I intending to write an article on the salary/commissions system of IBM during the 20th Century. I believe it was pretty logical and the lack of visibility to the "why's and wherefores'" of the salary system eventually created a lot of hard feelings in the company. Individuals would bump their heads against the salary ceilings in their tier and not know or understand why.
Nope, the 20th Century IBM wasn't perfect but in 90% of the cases it was striving to be. Back then at least, first-line managers had a lot of power to "fix" things (if you had a great one) and I came across a lot of great ones in my career.
Pretty soon I will have my website back online and focused on writing again about IBM history. This will by my skeleton for the article.
In the '80s IBM had a three-tier system for paying individuals in the sales branch offices. I started at $12K per year in 1980 in administration. This was $2K over what the first-line manager should have paid me. ... He called Atlanta to get approval. He was a good man and back then you trusted the word of a manager ... besides eventually he became one of my closest friends among a team of close friends. (The story of the team and the manager is in my book "A View from Beneath the Dancing Elephant.")
But I digress.
These were actual salary "tiers" and they rarely overlapped. High performance in administration would "never" get you into even the bottom salary tier of an S.E. or sales rep. The only way to make significantly more money was to change jobs ... move between the tiers, not within them.
So in 1980 a starting administrative salary was 10K. Back then one of the known caveats was to discuss salaries. A few years later I felt blindsided as a young college graduate was hired as a Systems Engineer. I was on the commission desk and saw her starting salary was 22K. I lost it because I was a top performer and she was starting at twice what I was paid--not considering commissions. After I calmed down and after open dooring my first line manager (which only means I walked into his office and closed the door behind me). Here is what I came to see, observe and can support after working with the salary system as a first-line manager in Austin, Texas.
The salary system was three tier: Administrative, Systems Engineer, and Sales Representative. Administrative salaries were set on a local basis with data from the local job market. (competitive necessity since administrators rarely moved - Austin, because of UT and the State had very, very suppressed salary levels). We fought it constantly.
SE and Rep salaries were set at the national level because eventually they were possibly going to move up and around the country. This caused the first disparity in wages: local vs. nationwide salary grids. Although I did not like this as a first-line manager, I also understood its "competitive" necessity. The problem was that it wasn't made known so that people could change jobs if salary was important to them (as it became to me eventually).
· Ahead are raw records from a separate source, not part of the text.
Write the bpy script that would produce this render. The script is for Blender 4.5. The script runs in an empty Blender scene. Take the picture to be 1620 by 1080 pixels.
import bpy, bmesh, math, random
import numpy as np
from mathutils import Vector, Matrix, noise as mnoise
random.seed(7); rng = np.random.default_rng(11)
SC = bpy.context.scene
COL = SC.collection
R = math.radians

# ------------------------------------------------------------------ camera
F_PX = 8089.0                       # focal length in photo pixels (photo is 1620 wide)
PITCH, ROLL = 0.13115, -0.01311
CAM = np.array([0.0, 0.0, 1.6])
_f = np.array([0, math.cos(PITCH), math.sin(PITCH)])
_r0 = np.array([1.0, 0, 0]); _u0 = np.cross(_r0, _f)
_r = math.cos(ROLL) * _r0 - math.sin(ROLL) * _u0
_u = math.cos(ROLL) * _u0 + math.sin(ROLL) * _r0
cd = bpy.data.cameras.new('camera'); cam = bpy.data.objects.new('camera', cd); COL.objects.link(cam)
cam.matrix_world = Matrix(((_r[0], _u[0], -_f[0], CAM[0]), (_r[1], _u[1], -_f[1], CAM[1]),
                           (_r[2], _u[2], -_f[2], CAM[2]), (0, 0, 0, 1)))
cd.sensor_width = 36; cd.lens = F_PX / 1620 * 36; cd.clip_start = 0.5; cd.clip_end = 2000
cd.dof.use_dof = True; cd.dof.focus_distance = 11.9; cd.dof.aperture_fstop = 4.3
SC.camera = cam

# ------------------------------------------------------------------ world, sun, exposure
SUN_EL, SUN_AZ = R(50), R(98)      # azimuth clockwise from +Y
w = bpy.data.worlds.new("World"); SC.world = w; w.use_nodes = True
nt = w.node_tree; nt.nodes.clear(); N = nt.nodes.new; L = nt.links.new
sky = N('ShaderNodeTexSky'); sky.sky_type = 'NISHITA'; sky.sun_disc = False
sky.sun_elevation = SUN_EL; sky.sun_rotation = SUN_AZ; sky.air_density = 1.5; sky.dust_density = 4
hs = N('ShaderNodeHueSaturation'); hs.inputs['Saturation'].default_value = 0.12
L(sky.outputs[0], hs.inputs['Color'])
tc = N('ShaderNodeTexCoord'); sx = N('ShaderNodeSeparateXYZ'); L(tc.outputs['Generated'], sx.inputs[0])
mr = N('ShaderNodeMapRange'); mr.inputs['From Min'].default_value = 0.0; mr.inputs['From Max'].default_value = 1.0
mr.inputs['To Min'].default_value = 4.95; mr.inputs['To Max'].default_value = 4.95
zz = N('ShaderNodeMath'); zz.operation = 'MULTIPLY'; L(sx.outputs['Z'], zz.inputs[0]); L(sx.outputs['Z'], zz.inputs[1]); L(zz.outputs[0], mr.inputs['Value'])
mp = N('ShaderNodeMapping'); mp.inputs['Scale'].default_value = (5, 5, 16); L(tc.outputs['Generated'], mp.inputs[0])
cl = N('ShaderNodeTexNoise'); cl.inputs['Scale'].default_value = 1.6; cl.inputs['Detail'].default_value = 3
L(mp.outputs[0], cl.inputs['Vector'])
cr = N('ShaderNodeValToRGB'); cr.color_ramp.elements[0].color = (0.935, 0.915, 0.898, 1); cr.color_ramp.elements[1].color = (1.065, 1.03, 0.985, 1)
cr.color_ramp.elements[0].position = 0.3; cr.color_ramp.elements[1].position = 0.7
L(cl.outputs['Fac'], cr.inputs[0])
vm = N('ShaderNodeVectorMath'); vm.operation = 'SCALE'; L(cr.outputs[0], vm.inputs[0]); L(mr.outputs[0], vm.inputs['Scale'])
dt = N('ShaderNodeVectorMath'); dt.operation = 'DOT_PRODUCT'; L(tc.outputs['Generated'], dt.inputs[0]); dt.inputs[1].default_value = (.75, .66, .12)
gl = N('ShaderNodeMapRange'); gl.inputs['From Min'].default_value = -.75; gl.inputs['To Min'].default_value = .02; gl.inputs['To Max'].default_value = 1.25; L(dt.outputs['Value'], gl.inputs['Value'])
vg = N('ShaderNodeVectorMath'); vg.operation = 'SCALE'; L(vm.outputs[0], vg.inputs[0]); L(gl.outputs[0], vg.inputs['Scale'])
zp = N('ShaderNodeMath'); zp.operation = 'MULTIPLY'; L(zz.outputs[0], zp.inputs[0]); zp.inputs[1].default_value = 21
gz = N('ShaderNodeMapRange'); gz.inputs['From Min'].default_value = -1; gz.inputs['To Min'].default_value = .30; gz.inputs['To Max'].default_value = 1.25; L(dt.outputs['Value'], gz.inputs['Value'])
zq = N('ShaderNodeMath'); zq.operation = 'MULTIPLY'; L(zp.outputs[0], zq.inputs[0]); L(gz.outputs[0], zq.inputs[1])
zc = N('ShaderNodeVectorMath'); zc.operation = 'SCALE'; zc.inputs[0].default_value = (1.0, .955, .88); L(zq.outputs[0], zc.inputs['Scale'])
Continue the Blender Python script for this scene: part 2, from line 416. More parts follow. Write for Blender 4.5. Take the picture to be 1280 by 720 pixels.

After this local/nationwide fact (and performance evaluations to move within the tier level) the overall salary was based, as I see it, upon two factors: the closeness of the job description to the customer (driving revenue), and the "risk" that an individual took by putting up a portion of their salary that was dependent on making quota for the year (a commissions system). I seem to remember S.E.'s put up 10 to 20% of their salary, sales reps up to 40% of their salary.
So as far as yearly pay, Administration was the bottom tier. Systems Engineers were the mid-tier and Sales Reps were the top tier. To ask what the top two were paid would require also require adding the question "if you made quota?" To be clear, IBM back then never paid like a "Tivoli." That was not the philosophy, but it paid well, consistently, and -- until the Opel and Akers' years -- set manageable quotas.
Once I figured this out, as a first line manager, I moved first to be a Systems Engineer which eventually doubled my take home pay. I then moved to the local engineering lab as a brand manager which eventually doubled my pay with the help of some really great managers who again saw the disparity between what I had started with (Administrative salary) and could never make up with small % raises.
To them I will be forever grateful and the old IBM that back then gave first-line/second-line managers the power to "fix things."
Rather long essay, but one of these days I will write the story. Overall, I think IBM had a good system that rewarded performance within each tier, and the less-than-high salary for administrators' pay was rewarded with top-notch personal and family benefits, awards that flowed with good performance . . . and most of all with employment security (not to be confused with job security which would also start another lengthy note.) The employment security broke down after Akers and has been a problem at IBM ever since, getting worse with each decade.
Thanks for asking this question.
Now I have a basis to start the article! :)
I do miss the old "Official IBM LinkedIn Forum" these were great topics to get my facts straight with feedback from folks you knew were former IBMers.